Read the listing and extract each line that includes the word "script".

Data shown —

· · ·

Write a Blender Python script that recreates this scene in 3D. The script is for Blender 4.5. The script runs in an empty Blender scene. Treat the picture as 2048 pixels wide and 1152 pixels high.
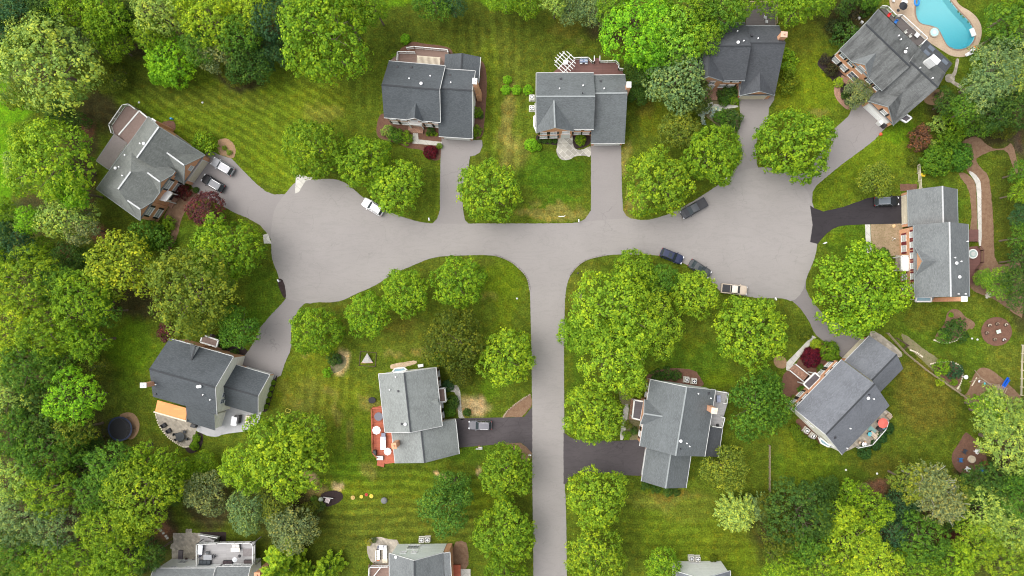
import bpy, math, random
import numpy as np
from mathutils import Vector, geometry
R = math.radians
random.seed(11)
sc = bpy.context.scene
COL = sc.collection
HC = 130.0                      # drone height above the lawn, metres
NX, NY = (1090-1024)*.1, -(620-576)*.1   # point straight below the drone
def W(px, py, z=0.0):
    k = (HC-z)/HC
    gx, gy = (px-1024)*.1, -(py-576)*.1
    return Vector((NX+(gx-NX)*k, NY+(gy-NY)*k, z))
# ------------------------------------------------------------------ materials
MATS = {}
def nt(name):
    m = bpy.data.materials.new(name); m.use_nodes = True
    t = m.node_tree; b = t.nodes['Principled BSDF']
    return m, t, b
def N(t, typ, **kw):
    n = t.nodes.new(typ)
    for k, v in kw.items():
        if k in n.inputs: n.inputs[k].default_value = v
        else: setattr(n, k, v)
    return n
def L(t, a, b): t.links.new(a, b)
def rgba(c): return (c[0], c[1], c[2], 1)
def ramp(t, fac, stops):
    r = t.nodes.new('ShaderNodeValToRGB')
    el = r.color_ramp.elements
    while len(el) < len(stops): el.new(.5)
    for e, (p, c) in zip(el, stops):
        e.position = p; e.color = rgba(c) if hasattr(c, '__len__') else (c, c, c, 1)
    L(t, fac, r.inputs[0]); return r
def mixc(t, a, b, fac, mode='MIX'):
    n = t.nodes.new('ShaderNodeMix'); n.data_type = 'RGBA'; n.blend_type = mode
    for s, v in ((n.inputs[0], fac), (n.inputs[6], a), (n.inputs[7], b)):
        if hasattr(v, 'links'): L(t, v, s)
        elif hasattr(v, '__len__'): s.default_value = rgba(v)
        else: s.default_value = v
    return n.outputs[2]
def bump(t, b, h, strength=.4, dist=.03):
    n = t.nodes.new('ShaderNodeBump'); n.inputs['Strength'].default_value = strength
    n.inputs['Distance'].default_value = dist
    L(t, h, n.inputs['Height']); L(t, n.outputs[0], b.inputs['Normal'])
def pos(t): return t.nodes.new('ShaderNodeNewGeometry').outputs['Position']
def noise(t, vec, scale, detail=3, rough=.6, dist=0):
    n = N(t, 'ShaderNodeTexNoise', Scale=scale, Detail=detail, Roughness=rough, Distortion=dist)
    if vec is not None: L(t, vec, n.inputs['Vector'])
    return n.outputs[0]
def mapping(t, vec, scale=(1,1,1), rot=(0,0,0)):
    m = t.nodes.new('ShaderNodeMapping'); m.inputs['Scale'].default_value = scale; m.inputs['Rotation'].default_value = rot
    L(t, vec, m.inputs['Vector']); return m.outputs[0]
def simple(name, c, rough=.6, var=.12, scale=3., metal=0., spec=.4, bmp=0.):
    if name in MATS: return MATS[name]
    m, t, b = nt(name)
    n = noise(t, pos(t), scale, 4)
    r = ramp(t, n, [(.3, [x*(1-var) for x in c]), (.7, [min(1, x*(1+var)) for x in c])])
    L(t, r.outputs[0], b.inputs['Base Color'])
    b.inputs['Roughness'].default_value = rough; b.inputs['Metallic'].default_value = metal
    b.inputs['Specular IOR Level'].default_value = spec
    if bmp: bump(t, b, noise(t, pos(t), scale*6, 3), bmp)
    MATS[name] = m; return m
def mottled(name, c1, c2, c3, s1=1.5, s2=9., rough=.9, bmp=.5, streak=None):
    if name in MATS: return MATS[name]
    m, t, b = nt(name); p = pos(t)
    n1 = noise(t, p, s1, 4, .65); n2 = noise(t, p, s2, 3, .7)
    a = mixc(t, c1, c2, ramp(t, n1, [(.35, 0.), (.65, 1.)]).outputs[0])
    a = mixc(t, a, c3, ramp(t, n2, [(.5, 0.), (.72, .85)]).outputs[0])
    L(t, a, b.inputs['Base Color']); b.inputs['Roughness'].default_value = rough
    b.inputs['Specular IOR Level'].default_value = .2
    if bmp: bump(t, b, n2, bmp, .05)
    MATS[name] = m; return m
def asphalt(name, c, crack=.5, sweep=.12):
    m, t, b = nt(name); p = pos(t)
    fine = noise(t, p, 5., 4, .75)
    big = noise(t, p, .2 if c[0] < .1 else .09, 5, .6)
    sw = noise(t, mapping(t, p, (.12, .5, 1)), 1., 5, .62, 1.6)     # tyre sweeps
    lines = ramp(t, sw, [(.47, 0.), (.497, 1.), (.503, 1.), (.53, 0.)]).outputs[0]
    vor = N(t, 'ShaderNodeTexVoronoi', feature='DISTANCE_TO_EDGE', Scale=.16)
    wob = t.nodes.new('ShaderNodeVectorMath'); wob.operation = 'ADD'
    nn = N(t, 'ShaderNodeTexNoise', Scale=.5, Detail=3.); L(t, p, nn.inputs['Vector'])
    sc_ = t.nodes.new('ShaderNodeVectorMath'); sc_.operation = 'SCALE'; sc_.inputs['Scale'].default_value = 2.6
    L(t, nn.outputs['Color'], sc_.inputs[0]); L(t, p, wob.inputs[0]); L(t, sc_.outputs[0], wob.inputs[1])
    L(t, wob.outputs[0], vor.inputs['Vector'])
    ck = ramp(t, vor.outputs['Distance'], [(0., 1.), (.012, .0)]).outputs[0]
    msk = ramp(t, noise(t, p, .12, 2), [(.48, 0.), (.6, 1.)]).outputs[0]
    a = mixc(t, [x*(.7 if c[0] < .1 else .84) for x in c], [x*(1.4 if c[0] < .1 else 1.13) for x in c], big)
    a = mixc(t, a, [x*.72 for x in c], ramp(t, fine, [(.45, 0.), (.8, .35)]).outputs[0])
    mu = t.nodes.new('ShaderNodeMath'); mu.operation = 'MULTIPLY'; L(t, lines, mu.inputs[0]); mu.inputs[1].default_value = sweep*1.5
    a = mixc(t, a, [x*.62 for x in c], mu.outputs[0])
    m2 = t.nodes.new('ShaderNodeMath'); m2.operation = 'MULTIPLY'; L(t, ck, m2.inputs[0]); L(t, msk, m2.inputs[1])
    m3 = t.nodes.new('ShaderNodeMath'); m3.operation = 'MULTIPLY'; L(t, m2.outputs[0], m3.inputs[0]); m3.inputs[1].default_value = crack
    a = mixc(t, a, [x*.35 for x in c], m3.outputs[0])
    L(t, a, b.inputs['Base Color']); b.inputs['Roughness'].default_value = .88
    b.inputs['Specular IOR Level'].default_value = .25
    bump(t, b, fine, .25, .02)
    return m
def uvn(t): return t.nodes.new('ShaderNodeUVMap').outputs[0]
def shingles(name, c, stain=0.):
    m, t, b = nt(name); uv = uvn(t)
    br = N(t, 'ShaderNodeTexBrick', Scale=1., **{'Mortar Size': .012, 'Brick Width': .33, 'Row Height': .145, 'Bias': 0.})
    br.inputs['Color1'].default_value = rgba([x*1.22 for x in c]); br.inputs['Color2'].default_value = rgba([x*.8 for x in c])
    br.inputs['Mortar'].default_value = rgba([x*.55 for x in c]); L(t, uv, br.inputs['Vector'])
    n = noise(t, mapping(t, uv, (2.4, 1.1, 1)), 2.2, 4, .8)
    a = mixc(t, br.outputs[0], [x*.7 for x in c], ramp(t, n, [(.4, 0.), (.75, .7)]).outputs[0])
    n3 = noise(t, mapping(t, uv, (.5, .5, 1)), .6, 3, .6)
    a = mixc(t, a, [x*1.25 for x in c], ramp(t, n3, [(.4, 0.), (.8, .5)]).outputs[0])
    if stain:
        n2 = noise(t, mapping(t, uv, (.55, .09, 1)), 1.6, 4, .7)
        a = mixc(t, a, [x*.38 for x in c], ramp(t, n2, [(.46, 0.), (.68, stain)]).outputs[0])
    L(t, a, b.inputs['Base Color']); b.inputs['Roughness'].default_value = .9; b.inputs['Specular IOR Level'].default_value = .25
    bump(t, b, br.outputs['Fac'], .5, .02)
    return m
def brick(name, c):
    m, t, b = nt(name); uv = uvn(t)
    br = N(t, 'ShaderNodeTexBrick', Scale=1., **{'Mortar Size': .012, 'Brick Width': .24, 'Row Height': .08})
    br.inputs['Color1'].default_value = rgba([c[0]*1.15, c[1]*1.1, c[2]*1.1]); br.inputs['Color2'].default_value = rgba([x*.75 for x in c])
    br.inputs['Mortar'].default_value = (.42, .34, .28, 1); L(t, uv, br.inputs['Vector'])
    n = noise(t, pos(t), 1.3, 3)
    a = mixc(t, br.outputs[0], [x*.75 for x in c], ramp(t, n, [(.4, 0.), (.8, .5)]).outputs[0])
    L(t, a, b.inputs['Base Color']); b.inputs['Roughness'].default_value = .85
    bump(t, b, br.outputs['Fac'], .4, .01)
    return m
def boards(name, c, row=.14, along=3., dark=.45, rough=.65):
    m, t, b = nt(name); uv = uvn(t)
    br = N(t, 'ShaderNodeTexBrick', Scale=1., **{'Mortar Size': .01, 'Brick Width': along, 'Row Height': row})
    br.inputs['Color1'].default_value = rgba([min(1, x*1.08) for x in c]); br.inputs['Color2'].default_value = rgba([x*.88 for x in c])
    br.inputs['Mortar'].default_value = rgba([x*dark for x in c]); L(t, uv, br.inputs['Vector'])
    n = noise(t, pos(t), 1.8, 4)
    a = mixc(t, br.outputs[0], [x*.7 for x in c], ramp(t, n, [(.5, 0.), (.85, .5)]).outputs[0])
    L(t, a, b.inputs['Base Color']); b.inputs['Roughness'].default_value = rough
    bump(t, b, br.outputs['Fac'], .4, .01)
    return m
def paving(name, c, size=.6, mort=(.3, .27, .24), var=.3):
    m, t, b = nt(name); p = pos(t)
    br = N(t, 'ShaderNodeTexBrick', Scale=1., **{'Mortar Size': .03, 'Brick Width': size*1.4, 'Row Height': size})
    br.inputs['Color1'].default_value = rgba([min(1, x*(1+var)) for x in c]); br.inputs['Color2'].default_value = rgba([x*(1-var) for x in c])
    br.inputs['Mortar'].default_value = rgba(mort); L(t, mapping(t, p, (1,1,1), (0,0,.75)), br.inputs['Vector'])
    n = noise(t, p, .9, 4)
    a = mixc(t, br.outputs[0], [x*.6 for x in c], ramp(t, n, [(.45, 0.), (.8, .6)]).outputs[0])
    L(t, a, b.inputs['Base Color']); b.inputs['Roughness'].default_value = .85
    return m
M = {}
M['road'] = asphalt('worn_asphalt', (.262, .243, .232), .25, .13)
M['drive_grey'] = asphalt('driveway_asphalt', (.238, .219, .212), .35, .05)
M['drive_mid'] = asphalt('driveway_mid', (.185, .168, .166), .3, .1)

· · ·

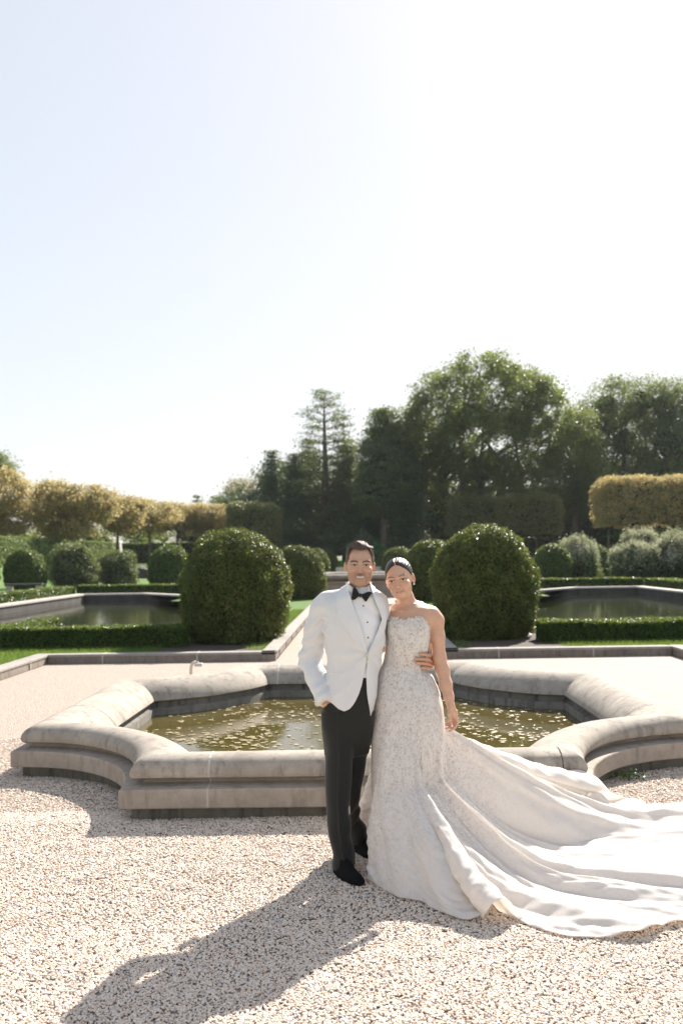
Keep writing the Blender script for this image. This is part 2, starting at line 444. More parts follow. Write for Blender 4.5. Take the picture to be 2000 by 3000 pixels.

· · ·

Solution —
Write a Blender Python script that recreates this scene in 3D. The script is for Blender 4.5. The script runs in an empty Blender scene. Treat the picture as 2048 pixels wide and 1152 pixels high.
Keep writing the Blender script for this image. This is part 2, starting at line 444. More parts follow. Write for Blender 4.5. Take the picture to be 2000 by 3000 pixels.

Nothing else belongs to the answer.